Jeffrey M. Stanton, Ph.D., Associate Dean for Research and Doctoral Programs and Professor at the School of Information Studies (iSchool), has been named as a fellow of the American Council on Education (ACE) for the 2012-2013 academic year.

The announcement of the year’s fellowship appointments was made today in Washington, DC by Molly Corbett Broad, American Council on Education president.

The appointment will provide Stanton with a unique opportunity – the chance to spend a year working alongside a college or university president or senior academic officer as an intensive leadership development experience.  Stanton is one of 57 fellows from across the U.S. and internationally who was selected this year following nomination by their institutional leaders, and after a rigorous application process.

“This fellowship is truly unique in that it provides the opportunity to experience what happens from the president’s office on down, and you get to see the inner workings of a university from many different angles,” Stanton said. While his placement won’t be finalized until June, Stanton said he is hoping to be placed at a state university (public) setting, because that will contrast with the experiences he has had as an associate dean while at Syracuse, a private school.   

Stanton was nominated for the fellowship by Syracuse University Chancellor Nancy Cantor, herself once an ACE fellow. “It’s a great honor, and it’s something that I’m really looking forward to taking part in. It is an incredible growth opportunity,” Stanton said. “This will be a chance to branch out and understand issues from the perspective of the whole university. I greatly appreciate the Chancellor’s support and vote of confidence in this, and I’m hoping that the fellowship will be beneficial both for the iSchool and for Syracuse University in the long run,” he said.
 
According to the ACE, each fellow is included in the highest level of decision making while participating in administrative activities. Through that experience and accompanying seminars and other leadership activities, the fellowship provides the opportunity “to condense years of on-the-job experience and skills development into a single semester or year.”

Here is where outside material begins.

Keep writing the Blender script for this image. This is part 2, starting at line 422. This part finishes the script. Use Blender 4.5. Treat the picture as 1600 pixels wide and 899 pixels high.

Established in 1965, the program is designed to strengthen institutions and leadership in American higher education by identifying and preparing promising senior faculty and administrators for responsible positions in college and university administration. According to Sharon A. McDade, Ed.D., fellows program director, most previous fellows have advanced into major positions in academic administration. She said that of more than 1,700 participants over 47 years, more than 300 have become chief executive officers and more than 1,100 have become provosts, vice presidents, or deans. 

“We’re extremely pleased with the strength of the incoming class,” McDade said. “The Fellows Program will sharpen and enhance their leadership skills and their network, and prepare them to address issues of concern to the higher education community.”

Stanton has served as an Associate Dean at the School of Information Studies for four years.  A psychologist by training, his research has addressed specialized research methods, psychometrics, and statistics, with a focus on self-report techniques. His research involves applying the principles of behavioral science and organizational research towards understanding the interactions of people and technology in institutional contexts. He is the author of the book, “Information Nation: Education and Careers in the Emerging Information Professions.”

Currently on a one-semester research leave from his iSchool position, Stanton has authored a number of scholarly articles in peer-reviewed behavioral science journals, as well as various computer, psychology and information publications. He has more than a decade of experience in business working in startup and established firms, and has worked in private industry as a human resource analyst. He received his Ph.D. from the University of Connecticut in 1997.